While one process ended Thursday night, another is just beginning.

"It feels great; it's a guy that has all the tools," Poles said. "[But] it's going to take hard work. It's going to take getting in sync with his teammates. There's a long road up ahead to develop the places where he needs to develop to win games and bring a championship here. But the beautiful thing is we have the right people here, we have the right teammates. I feel really good about it."

Poles is confident that the Bears will be able to help Williams reach his potential.

"The infrastructure has to be there, and I think we've done that part to have the talent around our quarterback now," Poles said. "The other thing is our entire organization is going to have to be on the same page on how we handle this, how we develop Caleb. But I think we have a really good approach with all the players, and I think that's different than maybe it was in the past.
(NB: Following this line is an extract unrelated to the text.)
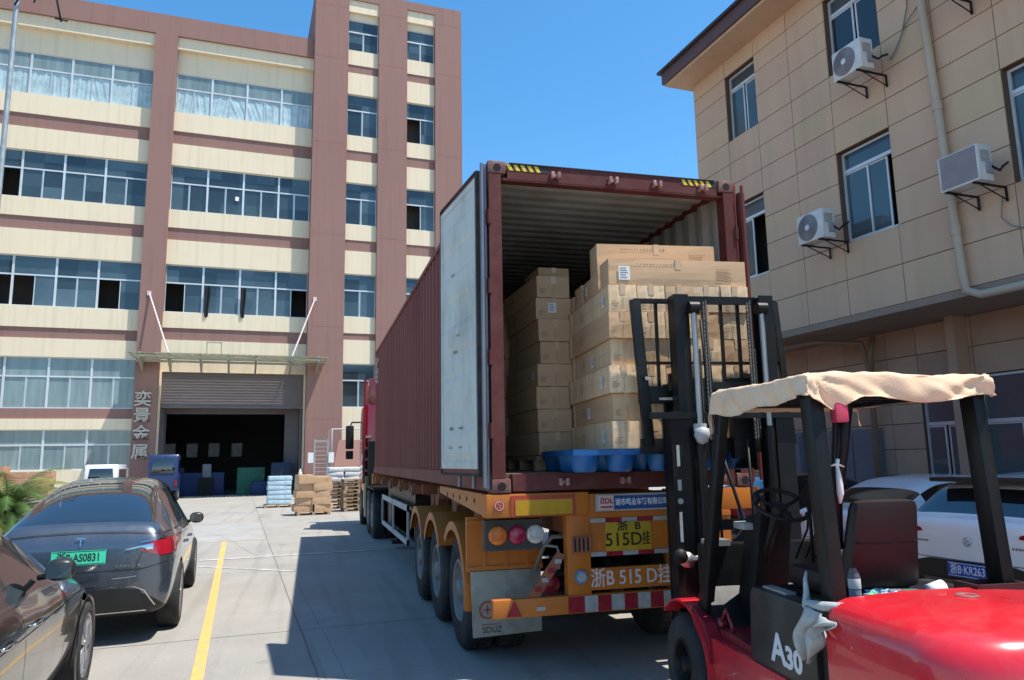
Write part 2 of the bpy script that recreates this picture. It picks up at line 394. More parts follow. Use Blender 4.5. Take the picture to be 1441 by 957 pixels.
    s.box(-6.15,1.32,38.8,38.99,4.86,4.95)
    s.obj('roller_shutter',m_shut,fac)
    h=FB(); mh='x'
    h.box(-6.28,-6.0,39.3,40.2,0,7.4); h.box(1.2,1.44,39.3,40.2,0,7.4)
    h.box(-6.2,-6.1,39,40,0,7); h.box(1.2,1.3,39,40,0,7)
    h.box(-6.28,-5.95,40,40.2,0,4.7); h.box(.42,1.44,40,40.2,0,7.4); h.box(-6.28,.42,40,40.2,4.6,7.4)
    h.obj('inner_portal',M('grey_brown_render',(.15,.125,.12),rough=.8,var=.15,scale=1),fac)
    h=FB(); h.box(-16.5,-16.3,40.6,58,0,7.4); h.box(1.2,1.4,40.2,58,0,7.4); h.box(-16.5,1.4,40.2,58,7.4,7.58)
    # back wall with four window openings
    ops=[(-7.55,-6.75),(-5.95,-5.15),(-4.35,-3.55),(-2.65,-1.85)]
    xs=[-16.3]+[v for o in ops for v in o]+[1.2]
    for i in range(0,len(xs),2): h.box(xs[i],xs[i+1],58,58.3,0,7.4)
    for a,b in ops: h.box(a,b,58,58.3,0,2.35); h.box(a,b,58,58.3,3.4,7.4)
    for a,b in ops: FB().box(a,b,58.1,58.12,2.35,3.4).obj('dimming_pane',M('dimming_hall_glass',(.30,.30,.29),rough=.6,var=.4,scale=3,trans=.35),fac)  # grey panes added to dim the overbright view through the back openings
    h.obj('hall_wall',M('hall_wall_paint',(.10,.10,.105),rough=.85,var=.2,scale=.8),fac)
    # sign characters
    for ch,z in (('奕',5.25),('景',4.38),('金',3.42),('属',2.45)):
        o=text('sign_character',ch,.86,M('gilt_lettering',(.50,.44,.36),rough=.45,metal=.3,var=.2,scale=6),fac,face_mtx((-6.98-FX,38.24-FY,z)),.05,1,.012)
    # canopy
    c=FB()
    c.box(-7.4,2.25,36.5,36.6,7.36,7.46); c.box(-7.4,2.25,36.9,36.97,7.30,7.37)
    for x in (-7.1,-5.7,-4.15,-2.75,-1.35,.5,1.95):
        c.hexa([(x-.05,36.4,7.28),(x+.05,36.4,7.28),(x+.05,38.3,6.75),(x-.05,38.3,6.75)],[(x-.05,36.4,7.42),(x+.05,36.4,7.42),(x+.05,38.3,7.3),(x-.05,38.3,7.3)])
        c.cyl((x,36.55,7.42),(x,36.55,7.62),.06)
    c.box(-7.4,2.25,38.16,38.28,7.30,7.42)
    m_can=M('canopy_steel',(.40,.38,.30),rough=.5,metal=.4,var=.2,scale=3)
    co=c.obj('door_canopy',m_can,fac)
    g=FB(); g.box(-7.6,2.45,36.2,38.25,7.52,7.54)
    g.obj('glass_sheet',M('dusty_canopy_glass',(.62,.64,.52),rough=.3,var=.2,scale=2,trans=.75),co)
    for a,b in (((-6.99,38.3,11.1),(-5.7,36.7,7.5)),((1.8,38.02,11.2),(.5,36.7,7.5))):
        q=FB(); q.cyl(a,b,.045); q.box(a[0]-.1,a[0]+.1,a[1]-.05,a[1],a[2]-.12,a[2]+.12)
        q.obj('tie_rod',M('pinkish_white_rod',(.62,.50,.47),rough=.5),co)
    # ladder-like bracket above canopy
    q=FB(); 
    for x in (-3.95,-3.2): q.box(x,x+.06,37.9,37.98,7.6,8.45)
    q.box(-3.95,-3.14,37.9,37.98,8.4,8.46); q.obj('bracket',m_can,fac)
    # black sheets painting the dark open sashes, cloth tips at the sill, small stain sheet below
    for x,l in ((-4.02,.35),(-2.1,.25)):
        q=FB(); q.grid(lambda u,v,x=x,l=l:(x-.2+.30*u+.02*math.sin(v*6)+(.5-u)*.1*v,38.66-.04*math.sin(u*9),11.75-(1.62+l*.6*(1-abs(u-.5)))*v),8,8)
        o=q.obj('dark_sash_and_cloth',M('black_sash_shade_and_cloth',(.012,.012,.013),rough=.9),None,recalc=False)
        o.matrix_world=fac.matrix_world if False else Matrix.Translation(wp(FX,FY,TL))@Matrix.Rotation(TL,4,'Z')
        tag(o,'black sheet standing for the %s dark sash and cloth above the factory door canopy'%('second' if x<-3 else 'third'),'cloth')
    q=FB(); q.box(-2.2,-2.0,39.0,39.01,17.0,17.25)
    q.obj('window_notice',M('white_paper',(.75,.74,.70),rough=.7),fac,loc=(-.6,-.2,0))
factory()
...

"We take it really serious in terms of the development from a nutritional standpoint to performance to mental skills to how our coaches teach. I think we've made some really good strides there, but it's going to take everybody, and everyone's got to be on the same page. We've got to adjust to the strengths and weaknesses that the player has."

Poles is excited about the Bears' opportunity to mold Williams, who possesses next-level traits and intangibles.

"He's got special instincts, awareness, especially in the pocket to manipulate the pocket, get in and out of the pocket, spatial, a feel for space is special," Poles said. "That's his special sauce. Then once we kind of speed things up and start to identify different coverages … there's an adjustment to an NFL offense that he's got to go through as well. We're really excited to work with the tools he has."

The Bears are also really excited about Williams' ability to perform in clutch situations that he demonstrated in college.

"You look for poise, guys that the game kind of slows down for them in those critical moments," Poles said. "That they're capable of making those special throws when you need them the most, especially down the stretch. That clutch part is really, really, really good, and you need that to win games. For how many close games we have in this league, you've got to have guys who can finish, especially in two-minute drills and things like that."

After winning the Heisman Trophy while leading USC to an 11-3 record in 2022, Williams faced some adversity in 2023 when the Trojans went 7-5.

"We had conversations about that, and I think that's the best thing that could've happened to him, because you're going to have that in the NFL," Poles said. "You're going to have the down weeks [and] months and you're going to have to find a way to get through them. You're going to have to tap into different resources to get through them and get back to playing at a high standard. So I think going through that adversity helped him to really find that edge, but also recover when things don't go well."

Poles isn't worried about Williams wilting under the pressure that will inevitably come with being the Bears quarterback.

"He's highly competitive and he wants to be great, and he has passion for the game," Poles said. "If you have those, you're going to be in whatever environment that you're in. Obviously through ups and downs you're going to have to have thick skin and you're going to make some mistakes here and there. It's just how you recover, and do you learn from it? That's the big thing, and he's a guy that does learn from parts of his journey and parts of those adverse times. So I think he'll be fine."